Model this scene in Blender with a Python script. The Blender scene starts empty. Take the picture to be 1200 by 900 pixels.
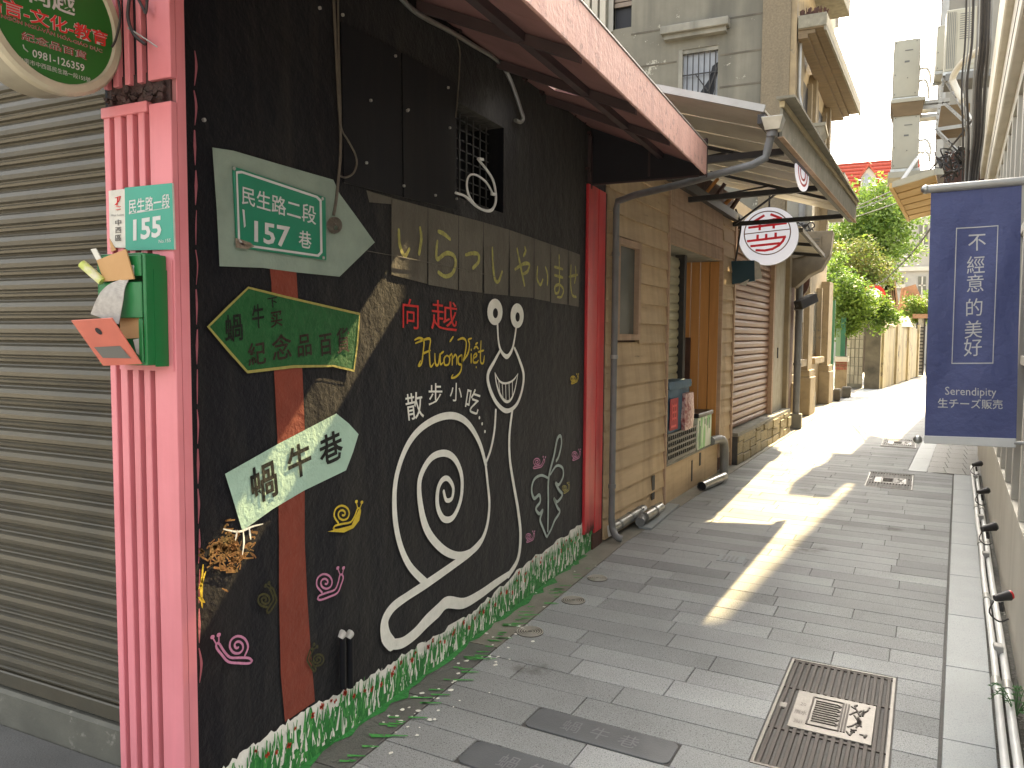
import bpy, bmesh, math, random
from mathutils import Vector, Matrix, geometry
random.seed(7)
S = bpy.context.scene
COL = S.collection
R_ = math.radians
# ------------------------------------------------------------------ camera
F, CX, CY, H = 901.0, 600.0, 450.0, 1.6        # focal length and centre in pixels of the 1200x900 photograph, eye height
_p = math.atan((CY-392)/F); _y = math.atan((1025-CX)/math.hypot(F, CY-392)); _r = R_(0.4)
FWD = Vector((-math.sin(_y)*math.cos(_p), math.cos(_y)*math.cos(_p), -math.sin(_p)))
_rt = Vector((math.cos(_y), math.sin(_y), 0)); _up = _rt.cross(FWD)
RT = _rt*math.cos(_r)+_up*math.sin(_r); UP = _up*math.cos(_r)-_rt*math.sin(_r)
CAM = Vector((0, 0, H))
cd = bpy.data.cameras.new('camera'); cam = bpy.data.objects.new('camera', cd); COL.objects.link(cam)
M = Matrix((RT, UP, -FWD)).transposed().to_4x4(); M.translation = CAM; cam.matrix_world = M
cd.sensor_width = 36; cd.lens = F/1200*36; cd.clip_start = .05; cd.clip_end = 3000
S.camera = cam
# ------------------------------------------------------------------ sky, sun, exposure
SUN = Vector((.127, 1.0, .955)).normalized()
EL = math.asin(SUN.z); AZ = math.atan2(SUN.x, SUN.y)
w = bpy.data.worlds.new('World'); S.world = w; w.use_nodes = True
nt = w.node_tree; bg = nt.nodes['Background']
sk = nt.nodes.new('ShaderNodeTexSky'); sk.sky_type = 'NISHITA'; sk.sun_disc = False
sk.sun_elevation = EL; sk.sun_rotation = AZ; sk.air_density = 1.0; sk.dust_density = 6.0; sk.ozone_density = 1.0
hs = nt.nodes.new('ShaderNodeHueSaturation'); hs.inputs['Saturation'].default_value = .35; nt.links.new(sk.outputs[0], hs.inputs['Color'])      # hazy, nearly white sky
wm = nt.nodes.new('ShaderNodeMix'); wm.data_type = 'RGBA'; wm.blend_type = 'MULTIPLY'; wm.inputs[0].default_value = 1; wm.inputs[7].default_value = (1, .972, .90, 1)
nt.links.new(hs.outputs[0], wm.inputs[6]); nt.links.new(wm.outputs[2], bg.inputs[0]); bg.inputs[1].default_value = .15
sl = bpy.data.lights.new('sun', 'SUN'); sl.energy = 3.7; sl.angle = R_(.5); sl.color = (1, .76, .40)
so = bpy.data.objects.new('sun', sl); COL.objects.link(so); so.location = (3, 10, 20)
so.rotation_euler = SUN.to_track_quat('Z', 'Y').to_euler()
S.view_settings.view_transform = 'Standard'; S.view_settings.look = 'None'
S.view_settings.gamma = 1.0; S.view_settings.exposure = 2.65
S.render.engine = 'CYCLES'

# ------------------------------------------------------------------ helpers
def ray(px, py): return FWD + RT*((px-CX)/F) - UP*((py-CY)/F)
def PL(px, py, p0, n):                       # a measured point of the photograph on a plane of the place
    d = ray(px, py); n = Vector(n); return CAM + d*((Vector(p0)-CAM).dot(n)/d.dot(n))
def G(px, py, z=0): return PL(px, py, (0, 0, z), (0, 0, 1))
def AY(px, py, y): return PL(px, py, (0, y, 0), (0, 1, 0))
MX = -1.87                                    # the mural wall's face
def ML(px, py, off=0): return PL(px, py, (MX+off, 0, 0), (1, 0, 0))
K2 = .0656
def w2x(y): return -1.86 + K2*(y-5.6)         # face of the wooden building
def w2(px, py, off=0): return PL(px, py, (-1.86+off, 5.6, 0), (1, -K2, 0))
KR = .0835
def rwx(y): return .31 + KR*y                 # face of the right-hand wall
def rw(px, py, off=0): return PL(px, py, (.31+off, 0, 0), (1, -KR, 0))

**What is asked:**
Copy each line in full and exactly, omitting any picture.

**Right answer:**
Model this scene in Blender with a Python script. The Blender scene starts empty. Take the picture to be 1200 by 900 pixels.
import bpy, bmesh, math, random
from mathutils import Vector, Matrix, geometry
random.seed(7)
S = bpy.context.scene
COL = S.collection
R_ = math.radians
# ------------------------------------------------------------------ camera
F, CX, CY, H = 901.0, 600.0, 450.0, 1.6        # focal length and centre in pixels of the 1200x900 photograph, eye height
_p = math.atan((CY-392)/F); _y = math.atan((1025-CX)/math.hypot(F, CY-392)); _r = R_(0.4)
FWD = Vector((-math.sin(_y)*math.cos(_p), math.cos(_y)*math.cos(_p), -math.sin(_p)))
_rt = Vector((math.cos(_y), math.sin(_y), 0)); _up = _rt.cross(FWD)
RT = _rt*math.cos(_r)+_up*math.sin(_r); UP = _up*math.cos(_r)-_rt*math.sin(_r)
CAM = Vector((0, 0, H))
cd = bpy.data.cameras.new('camera'); cam = bpy.data.objects.new('camera', cd); COL.objects.link(cam)
M = Matrix((RT, UP, -FWD)).transposed().to_4x4(); M.translation = CAM; cam.matrix_world = M
cd.sensor_width = 36; cd.lens = F/1200*36; cd.clip_start = .05; cd.clip_end = 3000
S.camera = cam
# ------------------------------------------------------------------ sky, sun, exposure
SUN = Vector((.127, 1.0, .955)).normalized()
EL = math.asin(SUN.z); AZ = math.atan2(SUN.x, SUN.y)
w = bpy.data.worlds.new('World'); S.world = w; w.use_nodes = True
nt = w.node_tree; bg = nt.nodes['Background']
sk = nt.nodes.new('ShaderNodeTexSky'); sk.sky_type = 'NISHITA'; sk.sun_disc = False
sk.sun_elevation = EL; sk.sun_rotation = AZ; sk.air_density = 1.0; sk.dust_density = 6.0; sk.ozone_density = 1.0
hs = nt.nodes.new('ShaderNodeHueSaturation'); hs.inputs['Saturation'].default_value = .35; nt.links.new(sk.outputs[0], hs.inputs['Color'])      # hazy, nearly white sky
wm = nt.nodes.new('ShaderNodeMix'); wm.data_type = 'RGBA'; wm.blend_type = 'MULTIPLY'; wm.inputs[0].default_value = 1; wm.inputs[7].default_value = (1, .972, .90, 1)
nt.links.new(hs.outputs[0], wm.inputs[6]); nt.links.new(wm.outputs[2], bg.inputs[0]); bg.inputs[1].default_value = .15
sl = bpy.data.lights.new('sun', 'SUN'); sl.energy = 3.7; sl.angle = R_(.5); sl.color = (1, .76, .40)
so = bpy.data.objects.new('sun', sl); COL.objects.link(so); so.location = (3, 10, 20)
so.rotation_euler = SUN.to_track_quat('Z', 'Y').to_euler()
S.view_settings.view_transform = 'Standard'; S.view_settings.look = 'None'
S.view_settings.gamma = 1.0; S.view_settings.exposure = 2.65
S.render.engine = 'CYCLES'

# ------------------------------------------------------------------ helpers
def ray(px, py): return FWD + RT*((px-CX)/F) - UP*((py-CY)/F)
def PL(px, py, p0, n):                       # a measured point of the photograph on a plane of the place
    d = ray(px, py); n = Vector(n); return CAM + d*((Vector(p0)-CAM).dot(n)/d.dot(n))
def G(px, py, z=0): return PL(px, py, (0, 0, z), (0, 0, 1))
def AY(px, py, y): return PL(px, py, (0, y, 0), (0, 1, 0))
MX = -1.87                                    # the mural wall's face
def ML(px, py, off=0): return PL(px, py, (MX+off, 0, 0), (1, 0, 0))
K2 = .0656
def w2x(y): return -1.86 + K2*(y-5.6)         # face of the wooden building
def w2(px, py, off=0): return PL(px, py, (-1.86+off, 5.6, 0), (1, -K2, 0))
KR = .0835
def rwx(y): return .31 + KR*y                 # face of the right-hand wall
def rw(px, py, off=0): return PL(px, py, (.31+off, 0, 0), (1, -KR, 0))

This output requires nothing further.